City Beat

Artist Jeff Koons: Sacramento owning his sculpture is ‘very moving’

Jeff Koons poses next to “Rabbit,” one of his oversized toy-like sculptures among works spanning a 30-year career being installed at the Whitney Museum of American Art on Monday, June 23, 2014, in New York. “Jeff Koons: A Retrospective,” marked the final exhibition at the Whitney’s uptown Manhattan location. (AP Photo/Bebeto Matthews)
Jeff Koons poses next to “Rabbit,” one of his oversized toy-like sculptures among works spanning a 30-year career being installed at the Whitney Museum of American Art on Monday, June 23, 2014, in New York. “Jeff Koons: A Retrospective,” marked the final exhibition at the Whitney’s uptown Manhattan location. (AP Photo/Bebeto Matthews) AP

Jeff Koons watched from afar as Sacramento city leaders and artists debated whether to purchase one of his sculptures for the public plaza at a new downtown arena. It was just the kind of debate Koons’ artwork often creates.

In an interview with The Sacramento Bee on Thursday, Koons said the debate that took place here is “the nature of art.” He also discussed his strong ties to Sacramento, including the fact that his mother in-law lives here and that the locomotives inside the California State Railroad Museum provided the inspiration for a massive sculpture he is working on.

Look for a longer profile of Koons and his place in the art world on Sunday in The Sacramento Bee and at Sacbee.com. Bee staff writer Ed Fletcher has also produced a video based on The Bee’s interview with Koons.

The City Council voted this week to approve a contract with Koons to purchase his “Coloring Book” sculpture. The $7.5 million sculpture – plus $500,000 for shipping and maintenance – is by far the most expensive piece of public art ever created in the city.

The Kings and team owners are covering $5.5 million of the cost. Another $2.5 million is coming from revenue bonds the city of Sacramento is issuing for its contribution to the $477 million arena. The city will own the artwork.

Koons said he didn’t give a lot of thought at first to the notion that Sacramento would be the first municipality to own one of his sculptures. But then he saw the reaction – both positive and negative – and realized the role the sculpture was playing in the city.

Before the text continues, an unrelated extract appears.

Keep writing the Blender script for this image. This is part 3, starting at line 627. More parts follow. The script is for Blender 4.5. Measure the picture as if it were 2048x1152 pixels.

“It’s not just one private collector looking at something and saying they’d like that and would like to have that in their collection or a museum,” he said. “This is a whole community, and it’s really very moving.”

Koons also provided some details about his links to Sacramento.

As a young artist, Koons closely followed the work of influential painter Jim Nutt, a leader in the Chicago surrealist movement. Koons said his closest study of Nutt’s work took place while Nutt lived in Sacramento, where he taught art at Sacramento State in the late 1960s and early 1970s.

Later in life, Koons married Justine Wheeler, a fellow artist who worked in his studio in the 1990s. Wheeler’s mother lives in Sacramento, and the couple bring their six children here for visits.

While in town, Koons said the family often visits Old Sacramento. As he began designs for his sculpture “Train,” Koons said he sought inspiration from the locomotives inside the California State Railroad Museum. “Train” has not been completed, but could one day be placed on New York City’s High Line, a park that was constructed atop an old elevated railroad spur.

Koons predicted his ties to Sacramento would become stronger.

“I’m going to be looking forward to spending more time in Sacramento because we want to experience the stadium, we want to see the Kings,” Koons said.